Provided material:
** Start **

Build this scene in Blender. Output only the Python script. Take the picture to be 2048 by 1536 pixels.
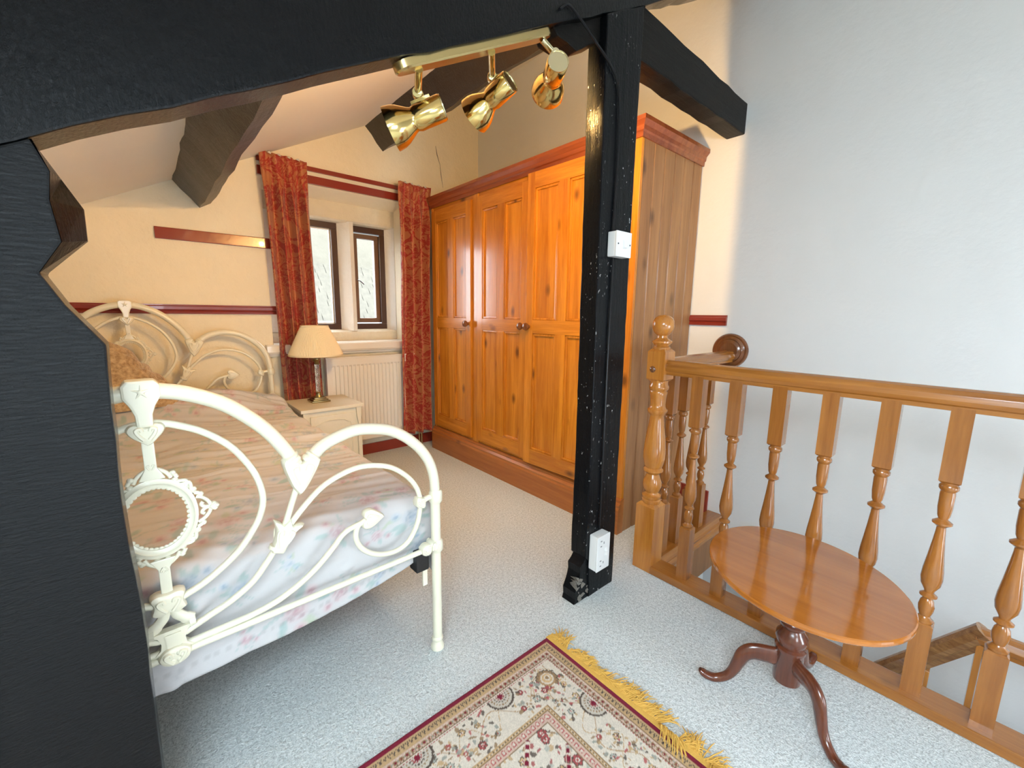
import bpy, bmesh, math, random
import numpy as np
from mathutils import Vector, Matrix
R_ = math.radians
scene = bpy.context.scene
col = scene.collection
for o in list(bpy.data.objects): bpy.data.objects.remove(o, do_unlink=True)

# ------------------------------------------------------------------ camera
cam_d = bpy.data.cameras.new('camera'); cam = bpy.data.objects.new('camera', cam_d); col.objects.link(cam)
cam_d.sensor_fit = 'HORIZONTAL'; cam_d.sensor_width = 36.0; cam_d.lens = 846.0*36.0/2048.0
cam_d.clip_start = 0.02; cam_d.clip_end = 200
yaw, pit, rol = R_(40.9), R_(9.46), R_(0.754)
cf = Vector((math.sin(yaw)*math.cos(pit), math.cos(yaw)*math.cos(pit), -math.sin(pit)))
cr = Vector((math.cos(yaw), -math.sin(yaw), 0)); cu = cr.cross(cf)
r2 = math.cos(rol)*cr + math.sin(rol)*cu; u2 = -math.sin(rol)*cr + math.cos(rol)*cu
cm = Matrix(((r2.x, u2.x, -cf.x, 0), (r2.y, u2.y, -cf.y, 0), (r2.z, u2.z, -cf.z, 1.14), (0, 0, 0, 1)))
cam.matrix_world = cm
scene.camera = cam

# ------------------------------------------------------------------ light and exposure
vs = scene.view_settings
vs.view_transform = 'Standard'; vs.look = 'None'; vs.gamma = 1.0; vs.use_curve_mapping = False
vs.exposure = -0.08
world = bpy.data.worlds.new('overcast_sky'); scene.world = world; world.use_nodes = True
wb = world.node_tree.nodes['Background']; wb.inputs[0].default_value = (0.86, 0.93, 1.0, 1); wb.inputs[1].default_value = 14.0
def area(name, loc, rot, sx, sy, power, color):
    d = bpy.data.lights.new(name, 'AREA'); d.shape = 'RECTANGLE'; d.size = sx; d.size_y = sy; d.energy = power; d.color = color
    o = bpy.data.objects.new(name, d); o.location = loc; o.rotation_euler = rot; col.objects.link(o); return o
# daylight entering through the roof window in the sloping ceiling beside the camera
area('daylight_through_roof_window', (-0.47, -0.40, 1.772-0.517*0.47+0.012), (0, -math.atan(0.517), 0), 0.78, 0.88, 32, (0.62, 0.85, 1.0))
# daylight entering through the landing window at the near end of the stair well
area('daylight_through_landing_window', (1.72, -1.88, 0.40), (R_(90), 0, 0), 0.84, 1.0, 18, (0.62, 0.85, 1.0))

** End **

Task details:
Leave out the pictures. Transcribe only the lines above, from the first through the one that contains "scene.camera = cam".

Written solution:
Build this scene in Blender. Output only the Python script. Take the picture to be 2048 by 1536 pixels.
import bpy, bmesh, math, random
import numpy as np
from mathutils import Vector, Matrix
R_ = math.radians
scene = bpy.context.scene
col = scene.collection
for o in list(bpy.data.objects): bpy.data.objects.remove(o, do_unlink=True)

# ------------------------------------------------------------------ camera
cam_d = bpy.data.cameras.new('camera'); cam = bpy.data.objects.new('camera', cam_d); col.objects.link(cam)
cam_d.sensor_fit = 'HORIZONTAL'; cam_d.sensor_width = 36.0; cam_d.lens = 846.0*36.0/2048.0
cam_d.clip_start = 0.02; cam_d.clip_end = 200
yaw, pit, rol = R_(40.9), R_(9.46), R_(0.754)
cf = Vector((math.sin(yaw)*math.cos(pit), math.cos(yaw)*math.cos(pit), -math.sin(pit)))
cr = Vector((math.cos(yaw), -math.sin(yaw), 0)); cu = cr.cross(cf)
r2 = math.cos(rol)*cr + math.sin(rol)*cu; u2 = -math.sin(rol)*cr + math.cos(rol)*cu
cm = Matrix(((r2.x, u2.x, -cf.x, 0), (r2.y, u2.y, -cf.y, 0), (r2.z, u2.z, -cf.z, 1.14), (0, 0, 0, 1)))
cam.matrix_world = cm
scene.camera = cam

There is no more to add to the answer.